Problem three: I go to purchase my ticket to find I don't have my company credit card and as nothing else appears to be missing from the wallet I felt justified in accusing my kids again. It later transpired, that my son had liked the look of daddy's silver card and hid it under his pillow in the same way as he had with Jo's purse a couple weeks earlier. This of course meant I had to purchase my train ticket on my own card which luckily was back in credit again.

This was fine but all this confusion had caused me to miss a train. I decided to keep costs down with a cheap day travel card at £27 rather than the alternative £81. I knew I could claim back the money but the lower amount would have a lesser impact on my pre-payday spending. The unfortunate consequence of this is that I would have to return after 7.00pm so not to clash with peak times.

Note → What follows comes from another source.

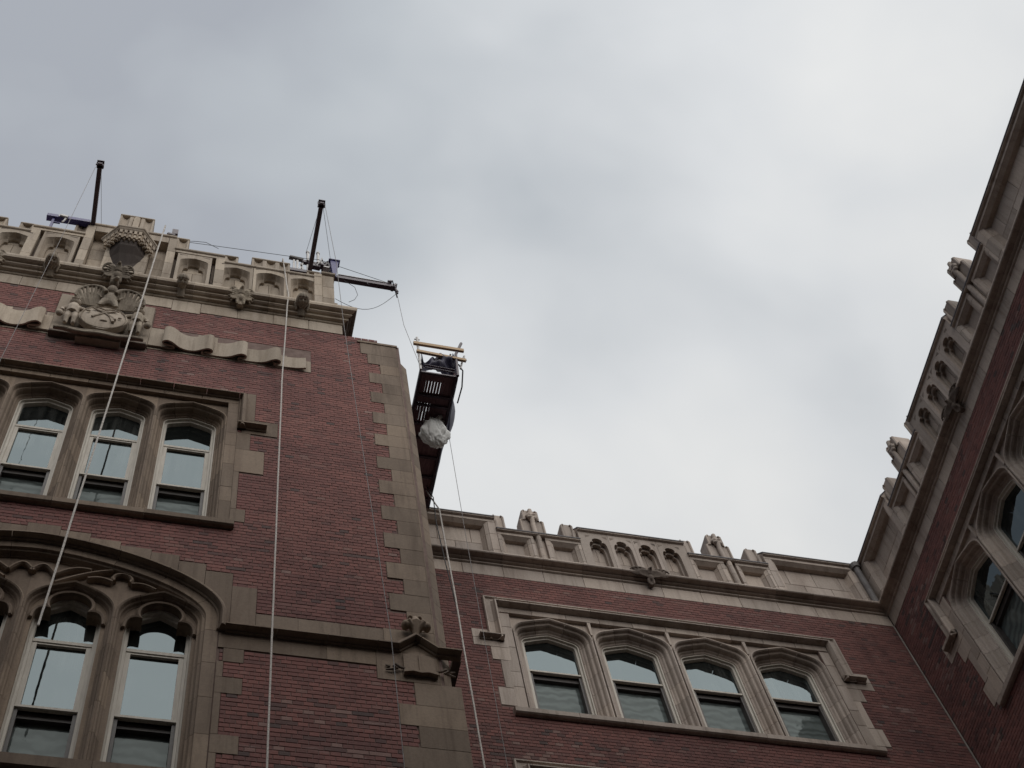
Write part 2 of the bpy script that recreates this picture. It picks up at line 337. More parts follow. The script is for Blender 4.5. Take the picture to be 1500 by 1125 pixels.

At 10.34am I finally boarded a train and once seated I got the phone on charge and hooked up to the wi-fi service. I caught up with a couple of emails and then checked for phone messages...

Problem four: At 10.17 I'd had been called me to say that the meeting had been cancelled and was told not to travel. If my phone hadn't died I would've picked this message up and avoided all the train issues entirely. Ho hum...

This left me with a dilema. Do I go to London and work and then come back late or just get on the next train back and work out of Peterborough? To me the latter made more sense as I could be at my desk by 1.00pm with five hours work time on offer until 6.00pm. I could still work on the train with the wi-fi connection in any case.

When I got back to Peterborough I walked across the bridge with the steps. There was an old guy in his 70s maybe 80s who had a bag and I offered to carry it for him. He was so grateful. It was really heavy and he had to carry it up stairs on his own - it was bad enough for me going downstairs with it. The sad thing was that no-one stopped to help him earlier.

Before I departed Peterborough in the morning there was a girl in the station shop who wanted her mum to buy a sweet. She looked a little like my daughter but perhaps a little younger, maybe four. I apologise for using stereotypes but her chav mother really laid into her. It was with real venom and seemed totally unnecessary. The girls face just crumpled - she was in bits. They may been in a rush to catch a train but that's no excuse. I so wanted to give the girl a hug but how can you question how someone else is bringing up their kids?

This affected me more I guess because of the death on Friday and that one little girl is without a father. We should cherish every second.